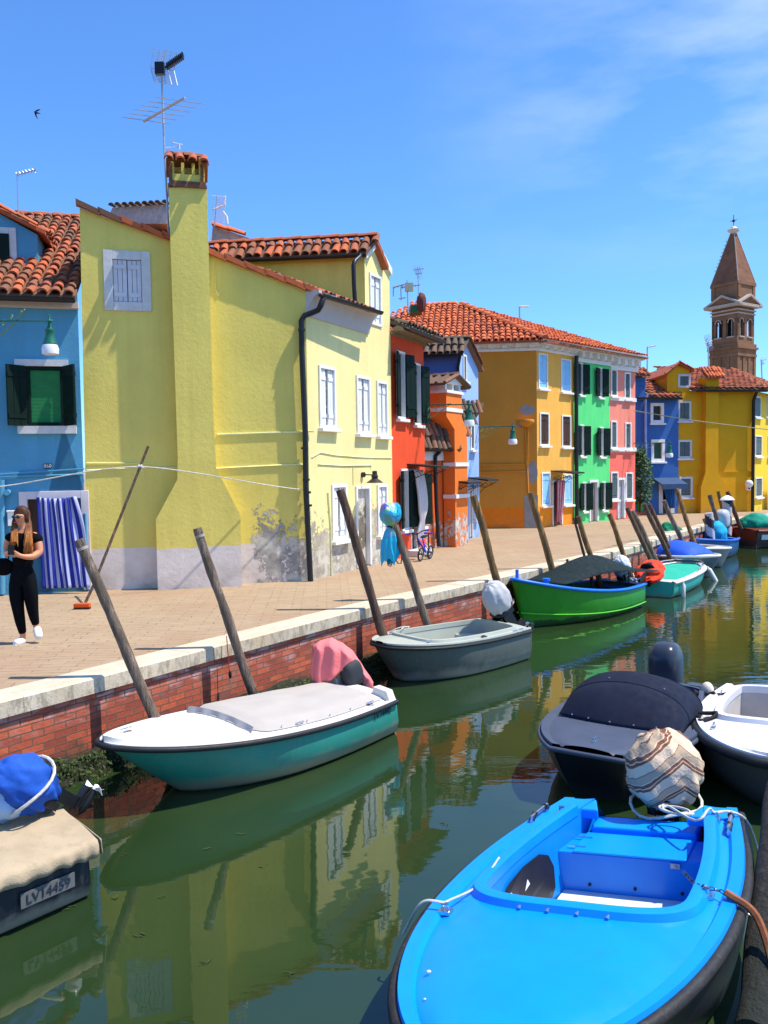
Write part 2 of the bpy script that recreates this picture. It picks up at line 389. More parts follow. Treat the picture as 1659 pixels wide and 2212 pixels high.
# floating scraps of weed
WEED = M('green_weed', (.030, .055, .012), .8, .4, 9, 40, .3, dirt=(.12, .12, .03), dirtamt=.5)
fl = MB()
for (x, y) in [(265,1845),(348,1935),(355,1700),(330,1750),(445,1835),(570,1870),(300,2020),(440,2080),(620,2105),(960,1780),(1010,1700),(250,1940),(520,1800),(150,1960)]:
    c = G((x, y), WATER+.004)
    for k in range(5):
        a = random.uniform(0, pi); l = random.uniform(.01, .035); o_ = V((random.uniform(-.03, .03), random.uniform(-.03, .03), random.uniform(0, .004)))
        d = V((cos(a), sin(a), 0)); e = V((-sin(a), cos(a), 0)); fl.poly([c+o_-d*l, c+o_+e*l*.25, c+o_+d*l, c+o_-e*l*.2])
fl.build('floating_weed', WEED, smooth=0, kind='stuff')

# ------------------------------------------------------------------ quay wall
def coping_mat():
    mt, t, N, L, P = nodes('coping_stone')
    pos = coord(t, 'World'); g = N.new('ShaderNodeNewGeometry'); s = N.new('ShaderNodeSeparateXYZ'); L.new(g.outputs['Position'], s.inputs[0])
    c = mixc(t, rng(t, nz_(t, pos, 3, 6, .65), .3, .7), (.50, .41, .29), (.66, .56, .42))
    sn = N.new('ShaderNodeSeparateXYZ'); L.new(g.outputs['Normal'], sn.inputs[0]); side = rng(t, sn.outputs[2], .3, .6, 1, 0)
    st = mth(t, 'MULTIPLY', rng(t, nz_(t, coord(t, 'World', (2, 2, .7)), 7, 7, .72), .47, .6), side)
    c = mixc(t, mth(t, 'MULTIPLY', st, .65), c, (.20, .16, .11)); c = mixc(t, rng(t, nz_(t, pos, 30, 4, .7), .5, .8, 0, .45), c, (.30, .25, .19))
    c = mixc(t, rng(t, nz_(t, pos, 1.0, 4), .56, .72, 0, .4), c, (.50, .30, .12))
    L.new(c, P.inputs['Base Color']); P.inputs['Roughness'].default_value = .85; L.new(bump(t, nz_(t, pos, 35, 5, .7), .5, .012), P.inputs['Normal']); return mt
def brick_mat():
    mt, t, N, L, P = nodes('quay_brick')
    u = N.new('ShaderNodeTexCoord').outputs['UV']; b = N.new('ShaderNodeTexBrick'); b.inputs['Scale'].default_value = 1
    w = N.new('ShaderNodeVectorMath'); w.operation = 'ADD'; nv = N.new('ShaderNodeTexNoise'); nv.inputs['Scale'].default_value = 6; L.new(u, nv.inputs['Vector'])
    sc = N.new('ShaderNodeVectorMath'); sc.operation = 'SCALE'; sc.inputs['Scale'].default_value = .016; L.new(nv.outputs['Color'], sc.inputs[0]); L.new(u, w.inputs[0]); L.new(sc.outputs[0], w.inputs[1])
    L.new(w.outputs[0], b.inputs['Vector']); b.inputs['Brick Width'].default_value = .235; b.inputs['Row Height'].default_value = .07; b.inputs['Mortar Size'].default_value = .007
    b.inputs['Mortar Smooth'].default_value = .25; b.inputs['Color1'].default_value = (.62, .12, .045, 1); b.inputs['Color2'].default_value = (.30, .055, .03, 1); b.inputs['Mortar'].default_value = (.17, .10, .065, 1)
    pos = coord(t, 'World'); g = N.new('ShaderNodeNewGeometry'); s = N.new('ShaderNodeSeparateXYZ'); L.new(g.outputs['Position'], s.inputs[0]); z = s.outputs[2]
    c = b.outputs['Color']
    b2 = N.new('ShaderNodeTexBrick')
    for k_ in ('Scale', 'Brick Width', 'Row Height', 'Mortar Size', 'Mortar Smooth'): b2.inputs[k_].default_value = b.inputs[k_].default_value
    b2.inputs['Color1'].default_value = (0, 0, 0, 1); b2.inputs['Color2'].default_value = (1, 1, 1, 1); b2.inputs['Mortar'].default_value = (0, 0, 0, 1); b2.inputs['Bias'].default_value = -.1; b2.offset = .5
    L.new(w.outputs[0], b2.inputs['Vector']); rb = b2.outputs['Color']
    c = mixc(t, rng(t, nz_(t, pos, 14, 5, .7), .4, .7, 0, .5), c, (.22, .06, .04))
    zz = mth(t, 'ADD', z, rng(t, nz_(t, pos, 3.5, 5), .3, .7, -.13, .13))
    ef = mth(t, 'MULTIPLY', rng(t, zz, -.40, -.2), rng(t, nz_(t, coord(t, 'World', (1, 1, 3)), 4.5, 4), .42, .58)); ef = mth(t, 'MULTIPLY', ef, mth(t, 'SUBTRACT', 1.0, b.outputs['Fac']))
    c = mixc(t, mth(t, 'MULTIPLY', mth(t, 'MULTIPLY', ef, rng(t, rb, .25, .6, .35, 1)), .8), c, (.66, .44, .40)); c = mixc(t, mth(t, 'MULTIPLY', rng(t, rb, .88, .93), .8), c, (.16, .13, .12))
    c = mixc(t, rng(t, zz, -.62, -.78, 0, .92), c, (.06, .055, .03)); c = mixc(t, rng(t, nz_(t, pos, 1.6, 5), .6, .68, 0, .55), c, (.15, .13, .11))
    L.new(c, P.inputs['Base Color']); P.inputs['Roughness'].default_value = .85
    h = mth(t, 'SUBTRACT', mth(t, 'MULTIPLY', nz_(t, pos, 30, 4), .4), b.outputs['Fac']); L.new(bump(t, h, .8, .014), P.inputs['Normal']); return mt
qt = thing('quay_wall', 'long brick quay wall with a pale stone coping curving along the canal', 'quay wall', qf[20])
cp = MB(); CW = .40; CT = .15
i = 0
def cop(i, j):
    a, b = qf[i], qf[j]
    def prof(p, n, e):
        return [p-n*CW+V((0,0,.006)), p-n*.02+V((0,0,.012)), p+V((0,0,-.008)), p+V((0,0,-CT)), p-n*CW+V((0,0,-CT))]
    k = 5; vs = []
    for x in range(i, j+1):
        jit = V((0, 0, random.uniform(-.002, .002)))
        vs += [v+jit for v in prof(qf[x], qn[x], 0)]
    m_ = j-i; fs = [(x*k+y, (x+1)*k+y, (x+1)*k+(y+1)%k, x*k+(y+1)%k) for x in range(m_) for y in range(k)]
    fs += [list(range(k))[::-1], [m_*k+y for y in range(k)]]
    # leave a thin joint
    for y in range(k): vs[y] = vs[y]+(vs[k+y]-vs[y]).normalized()*.004; 
    cp.add(vs, fs)
st_ = 4
for i in range(0, NQ, st_): cop(i, min(NQ, i+st_))
cp.build('coping', coping_mat(), qt, smooth=25)
bf = MB(); uv = []
for i in range(NQ+1):
    p = qf[i]-qn[i]*.05
    for z in (-CT+.001, -.45, -.75, -1.6): bf.v.append(V((p.x, p.y, z))); uv.append((qs[i], z))
for i in range(NQ):
    for k in range(3): a = i*4+k; bf.f.append([a, a+4, a+5, a+1]); bf.m.append(0); bf.att.append(0)
bo = bf.build('brick_face', brick_mat(), qt, smooth=30)
ul = bo.data.uv_layers.new(name='uv')
for lp in bo.data.loops: ul.data[lp.index].uv = uv[lp.vertex_index]

# weed and mussels clinging to the foot of the wall
LEAF = M('wall_weed', (.050, .085, .016), .75, .5, 14, 40, .3, dirt=(.16, .14, .05), dirtamt=.6)
DARKW = M('dark_mud_weed', (.022, .024, .012), .9, .3, 10, 60, .9)
wd = MB()
x_ = 0
tot = qs[-1]
def along(s):
    for i in range(NQ):
        if qs[i+1] >= s:
            f_ = (s-qs[i])/(qs[i+1]-qs[i]); return qf[i].lerp(qf[i+1], f_), qn[i].lerp(qn[i+1], f_)
    return qf[-1], qn[-1]
def wtop(s): return -.70+.16*noise.noise(V((s*.55, 0, 0)))+.07*noise.noise(V((s*2.6, 3, 0)))
def wfn(u, v):
    s = 12+u*32; p, n = along(s); z = -1.05+v*(wtop(s)+1.05)
    o_ = (.04+.24*(1-v)**.7*(.6+.8*max(0, noise.noise(V((s*.8, 2, 0)))+.4))*(.75+.5*noise.noise(V((s*1.7, z*3, 5)))))*(0.35 if v > .97 else 1)+.05*noise.noise(V((s*7, z*9, 1)))
    q_ = p+n*(o_-.04); return V((q_.x, q_.y, z))
wd.grid(wfn, 420, 9)
wd.mi = 1
for k in range(15000):
    s = 12+30*random.random()**1.5; v = random.random()**.8; p = wfn((s-12)/32, v*.97); d = V((random.gauss(0, 1), random.gauss(0, 1), random.gauss(0, 1))).normalized()
    e = d.orthogonal().normalized(); l = random.uniform(.010, .026)
    nn_ = along(s)[1]; p = p+nn_*random.uniform(0, .04)+V((0, 0, random.uniform(-.01, .03)))
    wd.poly([p-d*l, p+e*l*.5, p+d*l, p-e*l*.5])
wd.build('wall_weed', [DARKW, LEAF], smooth=0, kind='stuff')
# ------------------------------------------------------------------ walls and openings
class Wall:
    def __init__(s, a, b):
        s.a = V((a.x, a.y, 0)); s.b = V((b.x, b.y, 0)); s.u = (s.b-s.a).normalized(); s.len = (s.b-s.a).length
        s.n = V((s.u.y, -s.u.x, 0)); s.holes = []
    def pt(s, u, z, off=0.): p = s.a+s.u*u+s.n*off; return V((p.x, p.y, z))
    def uv(s, p, off=0.):
        d = ray(p); a = s.a+s.n*off; t = (a-O).dot(s.n)/d.dot(s.n); x = O+d*t; return ((x-a).dot(s.u), x.z)
    def at(s, p, off=0.): u, z = s.uv(p, off); return s.pt(u, z, off)
    def rect(s, r, xl, xr, yt, yb, off=0.):
        ym = (yt+yb)/2; xm = (xl+xr)/2
        return (s.uv(q(r, xl, ym), off)[0], s.uv(q(r, xr, ym), off)[0], s.uv(q(r, xm, yb), off)[1], s.uv(q(r, xm, yt), off)[1])
    def box(s, mb, u0, u1, z0, z1, o0, o1):
        mb.box(s.pt((u0+u1)/2, (z0+z1)/2, (o0+o1)/2), s.u*((u1-u0)/2), s.n*((o1-o0)/2), V((0, 0, (z1-z0)/2)))
    def prism(s, mb, pts, o0, o1, holes=()):
        mb.prism([s.pt(u, z, o0) for u, z in pts], s.n*(o1-o0))
    def face(s, mb, outline):
        bm = bmesh.new(); ed = []
        def loop(pts):
            vs = [bm.verts.new(s.pt(u, z)) for u, z in pts]
            for i in range(len(vs)): ed.append(bm.edges.new((vs[i], vs[(i+1) % len(vs)])))
        loop(outline)
        for (u0, u1, z0, z1) in s.holes: loop([(u0, z0), (u1, z0), (u1, z1), (u0, z1)])
        bmesh.ops.triangle_fill(bm, use_beauty=True, edges=ed); bm.verts.index_update()
        mb.add([v.co.copy() for v in bm.verts], [[v.index for v in f.verts] for f in bm.faces]); bm.free()
    def back(s, mb, pts, vec):
        """plain sheet running from the wall end away along vec"""
        P = [s.pt(u, z) for u, z in pts]; mb.add([P[0], P[0]+V(vec), P[1]+V(vec), P[1]], [(0, 1, 2, 3)])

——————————

• What to work on: Restate only the lines running from the start of the material above through the line containing "fl.build('floating_weed', WEED, smooth=0, kind='stuff')", ends included. No pictures.

• Answer below:
Write part 2 of the bpy script that recreates this picture. It picks up at line 389. More parts follow. Treat the picture as 1659 pixels wide and 2212 pixels high.
# floating scraps of weed
WEED = M('green_weed', (.030, .055, .012), .8, .4, 9, 40, .3, dirt=(.12, .12, .03), dirtamt=.5)
fl = MB()
for (x, y) in [(265,1845),(348,1935),(355,1700),(330,1750),(445,1835),(570,1870),(300,2020),(440,2080),(620,2105),(960,1780),(1010,1700),(250,1940),(520,1800),(150,1960)]:
    c = G((x, y), WATER+.004)
    for k in range(5):
        a = random.uniform(0, pi); l = random.uniform(.01, .035); o_ = V((random.uniform(-.03, .03), random.uniform(-.03, .03), random.uniform(0, .004)))
        d = V((cos(a), sin(a), 0)); e = V((-sin(a), cos(a), 0)); fl.poly([c+o_-d*l, c+o_+e*l*.25, c+o_+d*l, c+o_-e*l*.2])
fl.build('floating_weed', WEED, smooth=0, kind='stuff')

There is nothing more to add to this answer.